Don't interpret use of tools as change in stance, says PBOC vice-governor

China has no intention of tightening or relaxing its monetary policy, a central bank vice-governor said on Thursday. Analysts said such a stance is reasonable as the economy has stabilized in the first quarter.

"The central bank does not intend to tighten it, nor does it intend to loosen it," Liu Guoqiang, vice-governor of the People's Bank of China, told reporters at a news briefing.

"We do not want to see a market liquidity crunch, nor do we want to see a market awash with cash."

The central bank's use of reverse repos and the medium-term lending facility (MLF) does not indicate a preference for either policy relaxation or tightening, Liu added.

Whether or not the central bank conducts reverse repos or MLFs on a given day does not mean there has been a shift in monetary policy, as those tools are aimed at adjusting short-term liquidity, he said.

China's GDP growth reached a higher-than-expected 6.4 percent year-on-year in the first quarter, unchanged from the fourth quarter of 2018, indicating that the world's second-largest economy has at least for now stabilized. Some analysts said there may be a tightening of monetary policy after there are signs of economic stabilization.

A statement from a meeting of the Political Bureau of the Communist Party of China Central Committee last Friday said that the economy had made a good start in the first quarter and the nation should adhere to the policy of preventing real estate speculation.

The statement has been interpreted by the market as a sign of the authorities scaling down policy support for the economy, triggering investor concerns and stock market sell-off on recent trading days.

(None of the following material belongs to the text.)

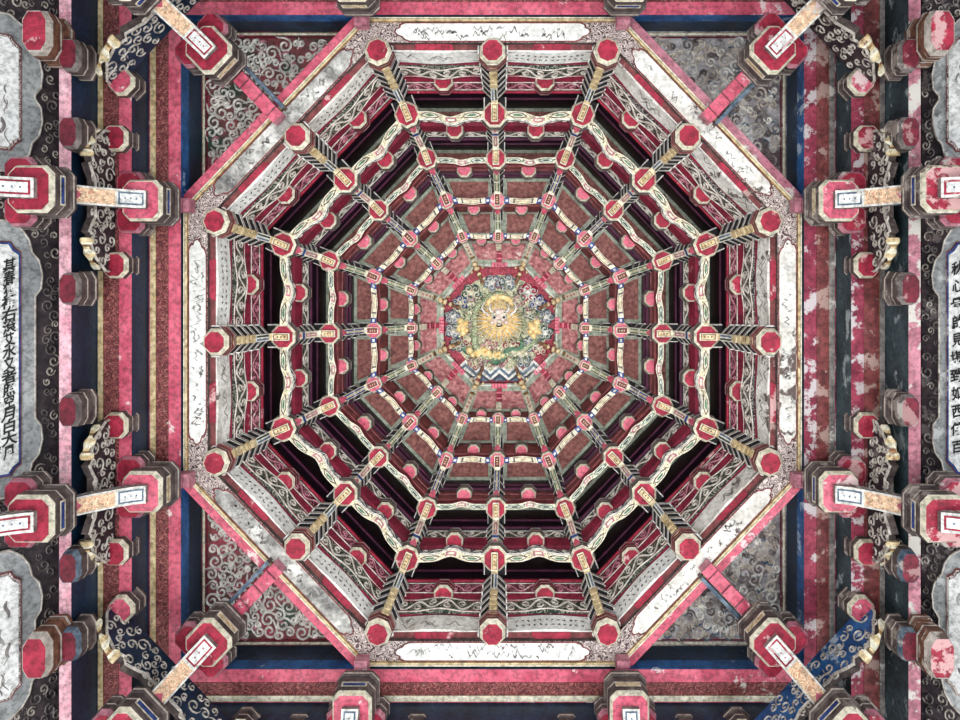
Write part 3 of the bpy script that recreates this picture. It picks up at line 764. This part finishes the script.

The Shanghai Composite Index slumped 2.4 percent at the close on Thursday. It has lost more than 4.5 percent this week.

"Concerns about a possible policy shift are hurting the market," said Zhang Gang, a Shanghai-based strategist with Central China Securities Co. "Investors can hardly find any sectors where they can make money, so they feel a strong urge to leave the market," he was quoted by Reuters as saying.

The central bank will face a tougher task of keeping a balance between maintaining ample liquidity and preventing monetary overflow, said Dong Yuping, an economist at the Institute of Finance and Banking of the Chinese Academy of Social Sciences. "It will require policymakers to be more accurate and balanced in policymaking," he said.